Stated task :: Restate the data below word for word. Skip any images it contains.

Supplied material ::

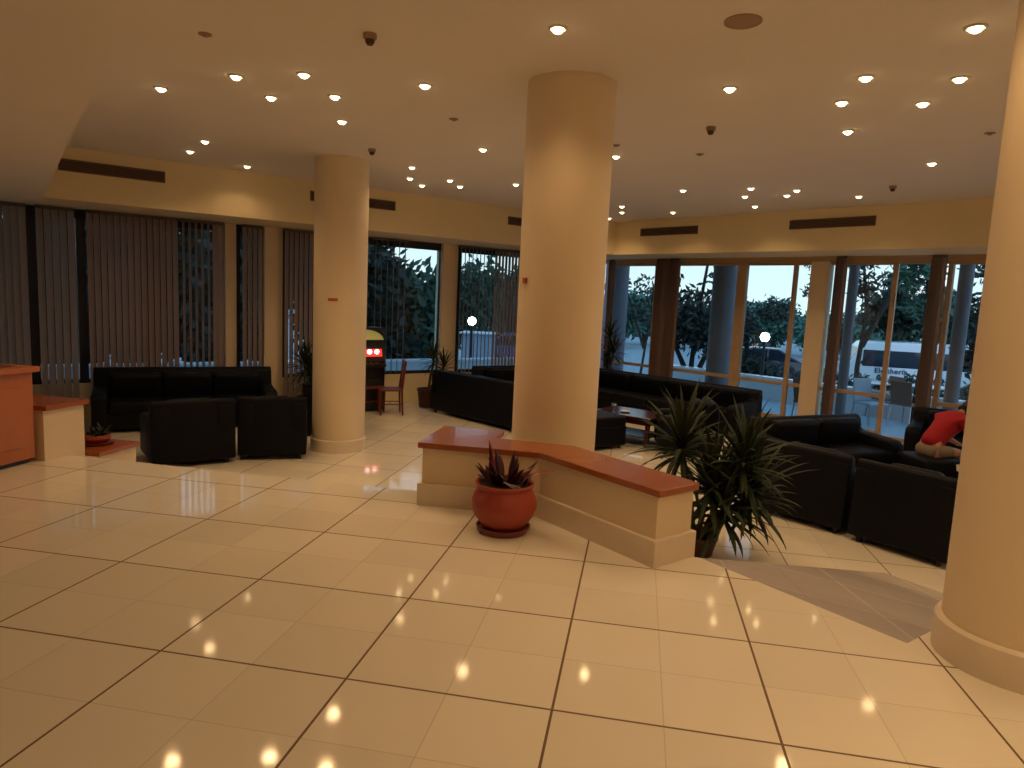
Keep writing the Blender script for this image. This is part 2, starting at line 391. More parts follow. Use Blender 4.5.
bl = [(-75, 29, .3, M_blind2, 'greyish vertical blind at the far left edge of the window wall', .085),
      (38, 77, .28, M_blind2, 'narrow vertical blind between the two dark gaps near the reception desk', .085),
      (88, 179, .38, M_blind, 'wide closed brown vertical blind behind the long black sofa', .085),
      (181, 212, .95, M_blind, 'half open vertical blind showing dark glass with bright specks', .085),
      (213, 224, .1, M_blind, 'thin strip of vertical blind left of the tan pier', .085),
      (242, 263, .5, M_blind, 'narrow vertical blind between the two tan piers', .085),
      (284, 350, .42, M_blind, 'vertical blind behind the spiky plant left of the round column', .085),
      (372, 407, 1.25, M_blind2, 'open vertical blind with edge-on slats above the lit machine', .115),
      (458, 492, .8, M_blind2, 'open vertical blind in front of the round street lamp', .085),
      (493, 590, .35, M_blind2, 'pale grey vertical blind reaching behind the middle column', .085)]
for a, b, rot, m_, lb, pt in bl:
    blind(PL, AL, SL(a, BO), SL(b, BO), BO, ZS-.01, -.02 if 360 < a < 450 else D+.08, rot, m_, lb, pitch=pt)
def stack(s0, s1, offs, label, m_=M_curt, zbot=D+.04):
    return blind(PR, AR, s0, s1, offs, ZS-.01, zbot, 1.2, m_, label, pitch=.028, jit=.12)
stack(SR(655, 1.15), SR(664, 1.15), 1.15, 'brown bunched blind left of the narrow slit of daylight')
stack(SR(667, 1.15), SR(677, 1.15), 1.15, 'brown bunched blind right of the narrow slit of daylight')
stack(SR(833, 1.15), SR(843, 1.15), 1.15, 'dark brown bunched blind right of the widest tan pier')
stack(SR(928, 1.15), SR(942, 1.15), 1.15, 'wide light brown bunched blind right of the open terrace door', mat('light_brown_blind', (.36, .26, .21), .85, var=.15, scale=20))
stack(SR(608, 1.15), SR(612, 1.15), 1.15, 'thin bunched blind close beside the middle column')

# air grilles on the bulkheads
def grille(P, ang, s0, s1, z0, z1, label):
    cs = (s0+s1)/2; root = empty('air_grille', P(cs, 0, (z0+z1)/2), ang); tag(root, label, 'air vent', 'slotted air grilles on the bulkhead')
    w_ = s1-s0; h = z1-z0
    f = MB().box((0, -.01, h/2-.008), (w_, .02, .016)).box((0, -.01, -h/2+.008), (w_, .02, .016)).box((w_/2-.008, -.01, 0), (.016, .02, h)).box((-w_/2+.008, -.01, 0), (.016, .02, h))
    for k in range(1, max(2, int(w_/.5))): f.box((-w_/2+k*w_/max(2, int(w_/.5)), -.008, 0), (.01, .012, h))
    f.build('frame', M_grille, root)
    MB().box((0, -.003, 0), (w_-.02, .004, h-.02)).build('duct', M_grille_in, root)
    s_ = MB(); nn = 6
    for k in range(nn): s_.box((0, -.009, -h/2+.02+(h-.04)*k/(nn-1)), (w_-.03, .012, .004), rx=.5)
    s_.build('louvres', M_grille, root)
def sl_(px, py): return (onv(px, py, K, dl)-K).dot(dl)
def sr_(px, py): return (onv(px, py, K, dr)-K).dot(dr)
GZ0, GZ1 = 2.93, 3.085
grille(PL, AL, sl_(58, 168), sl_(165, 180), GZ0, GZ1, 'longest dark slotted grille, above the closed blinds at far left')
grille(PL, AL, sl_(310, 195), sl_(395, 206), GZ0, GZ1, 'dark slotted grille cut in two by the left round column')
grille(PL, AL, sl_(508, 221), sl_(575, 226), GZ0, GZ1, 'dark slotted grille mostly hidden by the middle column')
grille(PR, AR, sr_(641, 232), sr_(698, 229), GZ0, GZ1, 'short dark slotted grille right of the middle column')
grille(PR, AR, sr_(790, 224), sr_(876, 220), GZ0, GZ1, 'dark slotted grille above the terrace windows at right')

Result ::
Keep writing the Blender script for this image. This is part 2, starting at line 391. More parts follow. Use Blender 4.5.
bl = [(-75, 29, .3, M_blind2, 'greyish vertical blind at the far left edge of the window wall', .085),
      (38, 77, .28, M_blind2, 'narrow vertical blind between the two dark gaps near the reception desk', .085),
      (88, 179, .38, M_blind, 'wide closed brown vertical blind behind the long black sofa', .085),
      (181, 212, .95, M_blind, 'half open vertical blind showing dark glass with bright specks', .085),
      (213, 224, .1, M_blind, 'thin strip of vertical blind left of the tan pier', .085),
      (242, 263, .5, M_blind, 'narrow vertical blind between the two tan piers', .085),
      (284, 350, .42, M_blind, 'vertical blind behind the spiky plant left of the round column', .085),
      (372, 407, 1.25, M_blind2, 'open vertical blind with edge-on slats above the lit machine', .115),
      (458, 492, .8, M_blind2, 'open vertical blind in front of the round street lamp', .085),
      (493, 590, .35, M_blind2, 'pale grey vertical blind reaching behind the middle column', .085)]
for a, b, rot, m_, lb, pt in bl:
    blind(PL, AL, SL(a, BO), SL(b, BO), BO, ZS-.01, -.02 if 360 < a < 450 else D+.08, rot, m_, lb, pitch=pt)
def stack(s0, s1, offs, label, m_=M_curt, zbot=D+.04):
    return blind(PR, AR, s0, s1, offs, ZS-.01, zbot, 1.2, m_, label, pitch=.028, jit=.12)
stack(SR(655, 1.15), SR(664, 1.15), 1.15, 'brown bunched blind left of the narrow slit of daylight')
stack(SR(667, 1.15), SR(677, 1.15), 1.15, 'brown bunched blind right of the narrow slit of daylight')
stack(SR(833, 1.15), SR(843, 1.15), 1.15, 'dark brown bunched blind right of the widest tan pier')
stack(SR(928, 1.15), SR(942, 1.15), 1.15, 'wide light brown bunched blind right of the open terrace door', mat('light_brown_blind', (.36, .26, .21), .85, var=.15, scale=20))
stack(SR(608, 1.15), SR(612, 1.15), 1.15, 'thin bunched blind close beside the middle column')

# air grilles on the bulkheads
def grille(P, ang, s0, s1, z0, z1, label):
    cs = (s0+s1)/2; root = empty('air_grille', P(cs, 0, (z0+z1)/2), ang); tag(root, label, 'air vent', 'slotted air grilles on the bulkhead')
    w_ = s1-s0; h = z1-z0
    f = MB().box((0, -.01, h/2-.008), (w_, .02, .016)).box((0, -.01, -h/2+.008), (w_, .02, .016)).box((w_/2-.008, -.01, 0), (.016, .02, h)).box((-w_/2+.008, -.01, 0), (.016, .02, h))
    for k in range(1, max(2, int(w_/.5))): f.box((-w_/2+k*w_/max(2, int(w_/.5)), -.008, 0), (.01, .012, h))
    f.build('frame', M_grille, root)
    MB().box((0, -.003, 0), (w_-.02, .004, h-.02)).build('duct', M_grille_in, root)
    s_ = MB(); nn = 6
    for k in range(nn): s_.box((0, -.009, -h/2+.02+(h-.04)*k/(nn-1)), (w_-.03, .012, .004), rx=.5)
    s_.build('louvres', M_grille, root)
def sl_(px, py): return (onv(px, py, K, dl)-K).dot(dl)
def sr_(px, py): return (onv(px, py, K, dr)-K).dot(dr)
GZ0, GZ1 = 2.93, 3.085
grille(PL, AL, sl_(58, 168), sl_(165, 180), GZ0, GZ1, 'longest dark slotted grille, above the closed blinds at far left')
grille(PL, AL, sl_(310, 195), sl_(395, 206), GZ0, GZ1, 'dark slotted grille cut in two by the left round column')
grille(PL, AL, sl_(508, 221), sl_(575, 226), GZ0, GZ1, 'dark slotted grille mostly hidden by the middle column')
grille(PR, AR, sr_(641, 232), sr_(698, 229), GZ0, GZ1, 'short dark slotted grille right of the middle column')
grille(PR, AR, sr_(790, 224), sr_(876, 220), GZ0, GZ1, 'dark slotted grille above the terrace windows at right')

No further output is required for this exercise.